Crédit immobilier : est-il urgent d’attendre janvier 2023 ?

Patrimoine - L'année 2022 se termine sous un jour morose pour le marché du crédit immobilier. Pourquoi l'accès au crédit est-il devenu plus difficile pour les ménages ? Quelles conséquences sur la production de crédit et l'activité des courtiers ? Le point avec Le Courrier Financier.

Emprunter coûte de plus en plus cher. « L’année 2022 se termine avec des taux qui ont plus que doublé et sont aujourd’hui proches de 2,5 % sur 20 ans. Certaines banques affichent même des taux à 3 % sur 25 ans, pour l’instant inapplicables compte tenu du niveau des taux d’usure », explique Julie Bachet, directrice générale du réseau Vousfinancer. Le taux d’usure désigne le taux d’intérêt maximum auquel les établissements de crédit ont le droit d’accorder un prêt. Jusqu’au 31 décembre prochain, il atteint 3,05 % pour les prêts à taux fixe d’une durée de 20 ans et plus — contre 2,29 % au troisième trimestre.

Résultat, le coût de l’emprunt immobilier s’envole. Chez Artémis courtage, les taux de crédit atteignent en moyenne 2,70 % pour les prêts immobiliers d’une durée comprise entre 21 et 25 ans. « Sans correction des prix immobiliers à la baisse, le risque pour les acquéreurs est de voir leur capacité d’emprunt se réduire drastiquement. Or, les conditions imposées par le Haut Conseil de Stabilité Financière (HCSF) sont toujours d’actualité : le taux d’endettement ne doit pas excéder 35 % des revenus assurance comprise, ce qui pénalise les acquéreurs les plus fragiles », analyse Ludovic Huzieux, co-fondateur d’Artémis Courtage.

Crédit immobilier : est-il urgent d'attendre janvier 2023 ?
Baromètre des taux de crédits immobiliers négociés
Source : Artémis Courtage

Un accès au crédit rendu plus difficile

Pour l’instant, la hausse des taux reste inférieure à l’inflation — 6,2 % en novembre, selon l’Insee. Toutefois, obtenir son crédit devient plus difficile. Fin novembre 2022, la plateforme PAP.fr estimait qu’une vente sur dix (9,8 %) échouait au dernier moment faute de crédit. « Ce qui est plus préoccupant, c’est la contraction de la production de crédits en raison de la faible rentabilité de cette activité pour les banques, dans ce contexte de très forte hausse des taux de refinancement. Une situation particulièrement bloquante en cette fin d’année pour l’ensemble des acteurs du marché immobilier, dont les courtiers », pointe Julie Bachet.

La Banque de France estime que la production de crédit a chuté de 25 % entre septembre et novembre derniers.
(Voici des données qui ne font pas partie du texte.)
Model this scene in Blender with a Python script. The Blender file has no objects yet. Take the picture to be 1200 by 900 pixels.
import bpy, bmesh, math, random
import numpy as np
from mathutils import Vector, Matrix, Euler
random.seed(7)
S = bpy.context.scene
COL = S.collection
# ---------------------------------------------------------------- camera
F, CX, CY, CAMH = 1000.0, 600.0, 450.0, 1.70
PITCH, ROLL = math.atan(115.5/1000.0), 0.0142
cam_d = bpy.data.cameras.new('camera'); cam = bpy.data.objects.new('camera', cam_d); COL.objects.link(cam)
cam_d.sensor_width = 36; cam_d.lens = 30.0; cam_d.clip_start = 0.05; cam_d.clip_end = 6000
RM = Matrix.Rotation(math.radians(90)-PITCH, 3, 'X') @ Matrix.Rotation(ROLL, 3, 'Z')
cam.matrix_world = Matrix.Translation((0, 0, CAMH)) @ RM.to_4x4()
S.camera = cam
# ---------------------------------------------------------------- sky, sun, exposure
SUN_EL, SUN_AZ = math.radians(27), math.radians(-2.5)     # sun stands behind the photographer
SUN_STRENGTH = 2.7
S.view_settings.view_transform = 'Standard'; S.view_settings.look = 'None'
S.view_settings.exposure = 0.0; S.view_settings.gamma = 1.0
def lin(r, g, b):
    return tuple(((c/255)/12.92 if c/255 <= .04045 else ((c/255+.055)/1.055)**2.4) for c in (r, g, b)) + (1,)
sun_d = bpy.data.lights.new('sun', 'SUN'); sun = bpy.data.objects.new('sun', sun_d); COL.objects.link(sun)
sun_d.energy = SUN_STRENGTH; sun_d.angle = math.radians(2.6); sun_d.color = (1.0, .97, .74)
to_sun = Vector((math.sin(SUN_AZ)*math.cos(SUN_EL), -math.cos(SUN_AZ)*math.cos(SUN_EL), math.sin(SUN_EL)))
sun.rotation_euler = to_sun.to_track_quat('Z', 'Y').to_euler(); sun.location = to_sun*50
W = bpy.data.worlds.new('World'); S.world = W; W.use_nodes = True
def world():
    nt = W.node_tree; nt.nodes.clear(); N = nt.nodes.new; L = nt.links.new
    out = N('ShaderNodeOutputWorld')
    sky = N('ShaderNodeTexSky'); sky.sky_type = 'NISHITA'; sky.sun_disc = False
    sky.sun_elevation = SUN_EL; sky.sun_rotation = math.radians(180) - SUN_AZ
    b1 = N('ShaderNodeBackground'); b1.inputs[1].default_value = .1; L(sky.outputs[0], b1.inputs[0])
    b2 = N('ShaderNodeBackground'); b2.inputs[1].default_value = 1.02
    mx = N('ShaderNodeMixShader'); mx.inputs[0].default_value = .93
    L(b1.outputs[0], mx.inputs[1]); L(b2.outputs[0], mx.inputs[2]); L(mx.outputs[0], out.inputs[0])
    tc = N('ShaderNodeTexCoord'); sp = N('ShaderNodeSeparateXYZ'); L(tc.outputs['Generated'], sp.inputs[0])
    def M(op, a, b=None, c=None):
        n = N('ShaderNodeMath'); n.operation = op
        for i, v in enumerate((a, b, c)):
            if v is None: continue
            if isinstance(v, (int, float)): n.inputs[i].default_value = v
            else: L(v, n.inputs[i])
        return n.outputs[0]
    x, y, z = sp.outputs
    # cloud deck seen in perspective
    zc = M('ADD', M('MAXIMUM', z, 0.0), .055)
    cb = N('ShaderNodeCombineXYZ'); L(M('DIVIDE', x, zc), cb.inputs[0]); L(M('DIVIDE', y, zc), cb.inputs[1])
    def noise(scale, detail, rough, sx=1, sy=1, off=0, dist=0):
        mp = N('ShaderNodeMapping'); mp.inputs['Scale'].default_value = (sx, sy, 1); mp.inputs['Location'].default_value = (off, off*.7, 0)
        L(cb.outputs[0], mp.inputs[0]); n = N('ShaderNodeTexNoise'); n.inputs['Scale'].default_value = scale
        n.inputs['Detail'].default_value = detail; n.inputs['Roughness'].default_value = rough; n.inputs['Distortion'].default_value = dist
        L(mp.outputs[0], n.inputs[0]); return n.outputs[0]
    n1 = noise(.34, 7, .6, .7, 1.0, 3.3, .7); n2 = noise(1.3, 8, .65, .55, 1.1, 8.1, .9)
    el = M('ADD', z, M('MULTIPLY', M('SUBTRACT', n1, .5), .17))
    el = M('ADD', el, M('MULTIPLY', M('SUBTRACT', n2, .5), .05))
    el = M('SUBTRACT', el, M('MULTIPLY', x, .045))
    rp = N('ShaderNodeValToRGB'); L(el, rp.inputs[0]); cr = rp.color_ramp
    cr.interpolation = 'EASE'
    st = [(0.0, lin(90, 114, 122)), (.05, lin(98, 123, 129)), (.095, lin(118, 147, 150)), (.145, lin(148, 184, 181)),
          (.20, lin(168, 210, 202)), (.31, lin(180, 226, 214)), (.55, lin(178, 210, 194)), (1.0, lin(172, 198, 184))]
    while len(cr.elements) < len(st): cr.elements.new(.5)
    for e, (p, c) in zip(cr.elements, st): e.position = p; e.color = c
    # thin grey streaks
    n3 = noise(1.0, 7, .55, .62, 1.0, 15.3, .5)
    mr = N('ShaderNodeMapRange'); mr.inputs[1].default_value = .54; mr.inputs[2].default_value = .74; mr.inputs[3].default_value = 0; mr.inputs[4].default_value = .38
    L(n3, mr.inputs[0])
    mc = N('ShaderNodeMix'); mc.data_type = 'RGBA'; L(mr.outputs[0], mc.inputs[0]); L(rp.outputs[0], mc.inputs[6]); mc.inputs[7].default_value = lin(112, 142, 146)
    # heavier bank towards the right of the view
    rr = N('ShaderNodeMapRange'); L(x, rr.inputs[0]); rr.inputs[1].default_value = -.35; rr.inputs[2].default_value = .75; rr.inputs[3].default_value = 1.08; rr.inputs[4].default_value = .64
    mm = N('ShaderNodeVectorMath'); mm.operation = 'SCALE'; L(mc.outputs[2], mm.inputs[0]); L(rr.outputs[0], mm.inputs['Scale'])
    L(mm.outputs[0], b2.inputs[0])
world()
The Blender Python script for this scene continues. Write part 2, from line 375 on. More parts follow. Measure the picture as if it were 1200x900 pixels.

Ces trois derniers mois, la production de crédits à l’habitat reste cependant stable — avec une légère hausse entre octobre (18,6 milliards d’euros) et novembre (19 milliards d’euros). « Certaines banques qui refusent de trop rogner sur leurs marges mettent en suspens la production de crédit jusqu’à la révision de l’usure en janvier prochain », déclare Pierre Chapon co-fondateur du courtier en ligne Pretto. De quoi pousser les emprunteurs à attendre une amélioration de la situation en janvier 2023.

Crédit immobilier : est-il urgent d'attendre janvier 2023 ?
Source : Banque de France

Vers un marché du crédit à deux vitesses ?

Pour l’emprunteur, mieux vaut attendre le nouveau taux d’usure du T1 2023. « Il est raisonnable d’envisager une remontée des taux d’usure de 0,55 point au moins le 1er janvier. Il atteindrait alors 3,60 % ce qui redonnerait de l’air au marché, et permettrait de faire passer des dossiers de crédit actuellement bloqués car à des taux proposés à 2,50 % ou plus », détaille Sandrine Allonier, porte-parole de Vousfinancer. Mais l’embellie risque d’être de courte durée. Les banques vont sans doute profiter de cet appel d’air pour augmenter rapidement leurs taux. De quoi entamer davantage la capacité d’emprunt des Français.

Chez les professionnels du crédit, certains acteurs parlent déjà d’un marché du crédit immobilier à deux vitesses. En 2022, la différence se creuse entre la région parisienne et le reste du pays. « En Île-de-France, le marché s’est clairement grippé avec des établissements bancaires plus attentistes qui tardent à répondre et refusent de financer un certain nombre de dossiers. A l’inverse, en région, le financement des dossiers est plus fluide, sachant que les montants empruntés sont globalement moins élevés que dans la capitale », relève Ludovic Huzieux. Si la hausse des taux pratiqués par les banques se poursuit en janvier prochain, l’écart entre emprunteurs ne peut que continuer à se creuser.